## Requirement
Print the whole listing exactly.

## Dataset extract
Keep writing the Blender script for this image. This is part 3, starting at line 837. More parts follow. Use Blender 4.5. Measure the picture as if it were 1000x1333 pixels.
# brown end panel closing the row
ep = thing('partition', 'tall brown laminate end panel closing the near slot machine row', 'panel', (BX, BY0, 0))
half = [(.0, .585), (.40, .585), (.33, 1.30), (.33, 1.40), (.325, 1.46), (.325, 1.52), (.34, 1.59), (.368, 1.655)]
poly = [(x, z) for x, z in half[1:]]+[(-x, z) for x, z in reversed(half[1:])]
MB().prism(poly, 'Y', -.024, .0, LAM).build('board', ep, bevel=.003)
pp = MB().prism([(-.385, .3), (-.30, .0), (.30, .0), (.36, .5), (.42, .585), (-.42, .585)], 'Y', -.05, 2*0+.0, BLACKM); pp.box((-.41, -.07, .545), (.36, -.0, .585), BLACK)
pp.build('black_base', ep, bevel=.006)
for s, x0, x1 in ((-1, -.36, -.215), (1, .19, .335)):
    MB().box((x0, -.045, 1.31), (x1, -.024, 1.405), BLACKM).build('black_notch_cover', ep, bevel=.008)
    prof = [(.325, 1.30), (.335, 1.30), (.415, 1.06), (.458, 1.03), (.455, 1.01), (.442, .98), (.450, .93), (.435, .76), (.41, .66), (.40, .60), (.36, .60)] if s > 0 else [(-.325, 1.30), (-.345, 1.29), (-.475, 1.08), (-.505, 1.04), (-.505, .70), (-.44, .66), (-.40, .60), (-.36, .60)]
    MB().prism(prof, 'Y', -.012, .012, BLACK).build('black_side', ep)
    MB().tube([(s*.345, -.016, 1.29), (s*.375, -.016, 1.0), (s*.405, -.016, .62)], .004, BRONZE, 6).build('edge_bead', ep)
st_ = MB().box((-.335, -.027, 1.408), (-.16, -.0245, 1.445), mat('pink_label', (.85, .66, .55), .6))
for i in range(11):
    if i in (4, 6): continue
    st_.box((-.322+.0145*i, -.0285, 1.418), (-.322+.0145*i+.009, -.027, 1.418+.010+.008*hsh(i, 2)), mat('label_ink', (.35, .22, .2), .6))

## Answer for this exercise
Keep writing the Blender script for this image. This is part 3, starting at line 837. More parts follow. Use Blender 4.5. Measure the picture as if it were 1000x1333 pixels.
# brown end panel closing the row
ep = thing('partition', 'tall brown laminate end panel closing the near slot machine row', 'panel', (BX, BY0, 0))
half = [(.0, .585), (.40, .585), (.33, 1.30), (.33, 1.40), (.325, 1.46), (.325, 1.52), (.34, 1.59), (.368, 1.655)]
poly = [(x, z) for x, z in half[1:]]+[(-x, z) for x, z in reversed(half[1:])]
MB().prism(poly, 'Y', -.024, .0, LAM).build('board', ep, bevel=.003)
pp = MB().prism([(-.385, .3), (-.30, .0), (.30, .0), (.36, .5), (.42, .585), (-.42, .585)], 'Y', -.05, 2*0+.0, BLACKM); pp.box((-.41, -.07, .545), (.36, -.0, .585), BLACK)
pp.build('black_base', ep, bevel=.006)
for s, x0, x1 in ((-1, -.36, -.215), (1, .19, .335)):
    MB().box((x0, -.045, 1.31), (x1, -.024, 1.405), BLACKM).build('black_notch_cover', ep, bevel=.008)
    prof = [(.325, 1.30), (.335, 1.30), (.415, 1.06), (.458, 1.03), (.455, 1.01), (.442, .98), (.450, .93), (.435, .76), (.41, .66), (.40, .60), (.36, .60)] if s > 0 else [(-.325, 1.30), (-.345, 1.29), (-.475, 1.08), (-.505, 1.04), (-.505, .70), (-.44, .66), (-.40, .60), (-.36, .60)]
    MB().prism(prof, 'Y', -.012, .012, BLACK).build('black_side', ep)
    MB().tube([(s*.345, -.016, 1.29), (s*.375, -.016, 1.0), (s*.405, -.016, .62)], .004, BRONZE, 6).build('edge_bead', ep)
st_ = MB().box((-.335, -.027, 1.408), (-.16, -.0245, 1.445), mat('pink_label', (.85, .66, .55), .6))
for i in range(11):
    if i in (4, 6): continue
    st_.box((-.322+.0145*i, -.0285, 1.418), (-.322+.0145*i+.009, -.027, 1.418+.010+.008*hsh(i, 2)), mat('label_ink', (.35, .22, .2), .6))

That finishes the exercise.